21. On the other side of the equation, however, I do not think that the respondents acted unreasonably. What they did, as was obvious from the correspondence, was to admit their breach and to try and bring about an orderly shutting down of that part of their trading which was in breach. It was not unreasonable, in my opinion, for them to endeavour to have the class 1 application considered by the council before they ceased the trading even though they knew that that trading was in breach. It was not unreasonable for them to try to cease the illegal use at a time which allowed some notice to be given to their members. The undertaking which they gave was not a full undertaking in that it was qualified as to time, but it was an undertaking to comply and they did comply.

22. It is not unusual for respondents, when faced with the threat of proceedings, to try to regularise their position and to do so in an orderly manner and that is what the respondents in this case were doing. I do not think any extra opprobrium should be placed upon Mr Payne because he is a solicitor of this Court. These are not contempt proceedings and Mr Payne was entitled to act as a normal business proprietor.

23. I find that the conduct of both parties was reasonable in commencing and defending the proceedings and was reasonable until the litigation was settled. Accordingly, it is appropriate that I make no order as to costs.

24. Mr Robson correctly and properly drew the Court’s attention to pt 15 r 7 of the Land and Environment Court Rules 1996 which provides as follows:


          The Court may order the respondent to pay the costs of the proceedings where a respondent satisfies or causes to be satisfied the claim of the applicant after the proceedings have been commenced.

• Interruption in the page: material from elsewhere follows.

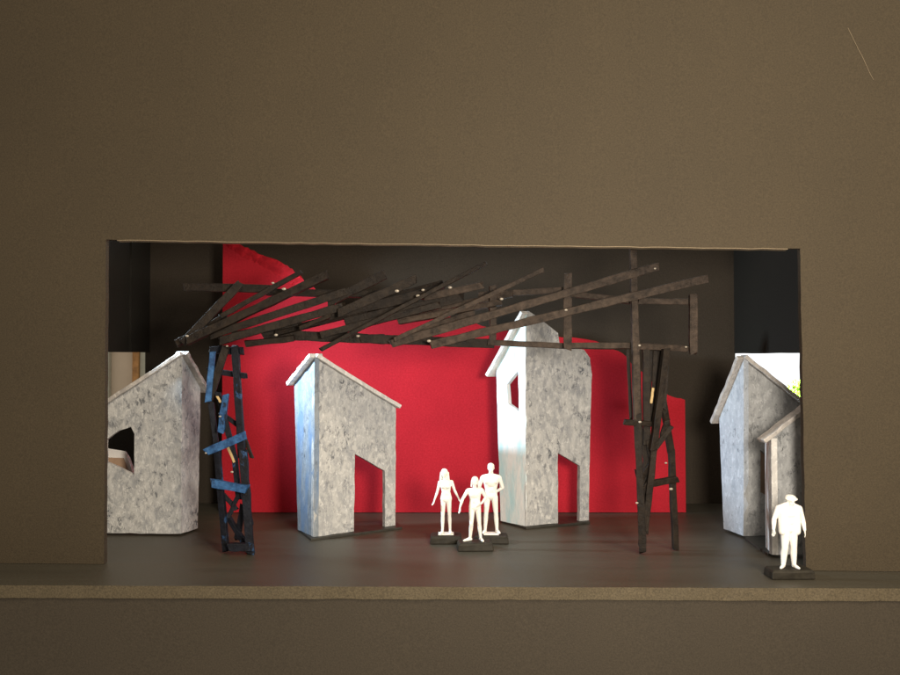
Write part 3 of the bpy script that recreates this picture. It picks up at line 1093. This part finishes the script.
pl = Plane(Vector((at(96, 500, 1.55).x, 1.55, 0)), Vector((at(160, 500, 1.55).x, 1.55, 0)))
bm = bmesh.new()
h0 = at(96, 416, 1.55).z
panel(bm, pl, ragged([(0, 0.002), (pl.len, 0.002), (pl.len, h0), (0, h0)], 0.1, 0.002), (), 0.02)
props(link('masking_flat', bm, M['side']), 'black card flat standing behind the white carton and the left house', 'flat')

# the room behind, glimpsed at the left
WY = 46.0
bm = bmesh.new()
box(bm, (-40, WY, -10), (-8, WY + 1, 16))
o = link('room_wall', bm, M['roomwall'])
props(o, 'beige room wall glimpsed far behind the stage', None, None, 'structure')
df = empty('door_frame', Vector((at(138, 380, WY).x, WY - 0.3, -10)), 'varnished wooden door frame on the far wall, seen above the left house roof', 'door frame')
for px0, px1, mat, y0, nm in ((135, 141, 'trimwood', WY - 0.5, 'post'), (100, 111.5, 'jamb', WY - 0.4, 'casing'), (141.2, 150, 'jamb', WY - 0.3, 'casing')):
    bm = bmesh.new()
    box(bm, (at(px0, 380, WY).x, y0, -10), (at(px1, 380, WY).x, WY - 0.01, 12))
    link(nm, bm, M[mat], df, bevel=0.05)

# daylight and a tree at the right
bm = bmesh.new()
vs = []
for i in range(25):
    a = math.radians(6 + 60 * i / 24)
    vs.append([bm.verts.new((math.sin(a) * 90, math.cos(a) * 90, z)) for z in (-30, 45)])
for a, b in zip(vs, vs[1:]):
    bm.faces.new((a[0], b[0], b[1], a[1]))
o = link('sky', bm, sky_mat())
props(o, 'white daylight sky beyond the garden', None, None, 'structure')
TY = 36.0
tc = at(792, 398, TY)
tree = empty('garden_tree', Vector((tc.x, TY, -8)), 'bright green tree outside, in the gap above the right hand houses', 'tree')
bm = bmesh.new()
bar(bm, (tc.x, TY, -8), (tc.x + 0.1, TY, tc.z - 0.4), 0.5, 0.5, 8, 0.05, 0.6)
for i in range(6):
    a = i * 1.05
    bar(bm, (tc.x + 0.05, TY, tc.z - 0.8 - 0.1 * i), (tc.x + math.cos(a) * 0.6, TY + math.sin(a) * 0.6, tc.z + 0.1), 0.14, 0.14, 4, 0.03, 0.5)
link('trunk', bm, M['bark'], tree)
bm = bmesh.new()
clumps = [(Vector((rng.uniform(-0.5, 0.9), rng.uniform(-0.6, 0.6), rng.uniform(-1.0, 0.72))), rng.uniform(0.22, 0.38)) for _ in range(34)]
for cc, cr in clumps:
    for _ in range(110):
        v = Vector((rng.gauss(0, 1), rng.gauss(0, 1), rng.gauss(0, 1))).normalized() * cr * rng.uniform(0.5, 1.05)
        p = Vector((tc.x, TY, tc.z)) + cc + v
        n = Vector((rng.gauss(0, 1), rng.gauss(0, 1), rng.gauss(0, 1) + 0.6)).normalized()
        u = n.orthogonal().normalized() * 0.075
        w = n.cross(u).normalized() * 0.045
        bm.faces.new([bm.verts.new(p + x) for x in (-u, w, u, -w)])
link('crown', bm, M['leaf'], tree)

25. There is a difficulty, as Mr Robson pointed out, with determining whether the respondents actually satisfied or caused to be satisfied the claim of the council after proceedings had been commenced. The proceedings were commenced on 16 March 1999 and the undertaking which was given on 18 March 1999 was not an undertaking that operated forthwith. It provided for a cessation of the illegal use of the premises from 2 April 1999. Furthermore, three orders were sought (as I have earlier indicated) and in the end the only order that was made by consent was one order and it was not exactly in the form of the orders which were sought.

26. McHugh J pointed in Minister for Immigration; Ex parte Lai Qin (at p 624) that “… when there has been no hearing on the merits … a court is necessarily deprived of the factor which usually determines whether or how it will make a costs order” . It is also deprived of the factual evidence which would or would not support the orders which were sought.

27. In the circumstances where the applicant claimed three orders, and where in the end the matter was settled by consent with one final order and where the undertaking given by the respondents was qualified, it is not a proper case, in the exercise of my discretion, to depart from what I earlier foreshadowed, that is, to make no order as to costs.

28. There will be no order as to costs and the council’s application for costs is dismissed. The exhibit may be returned.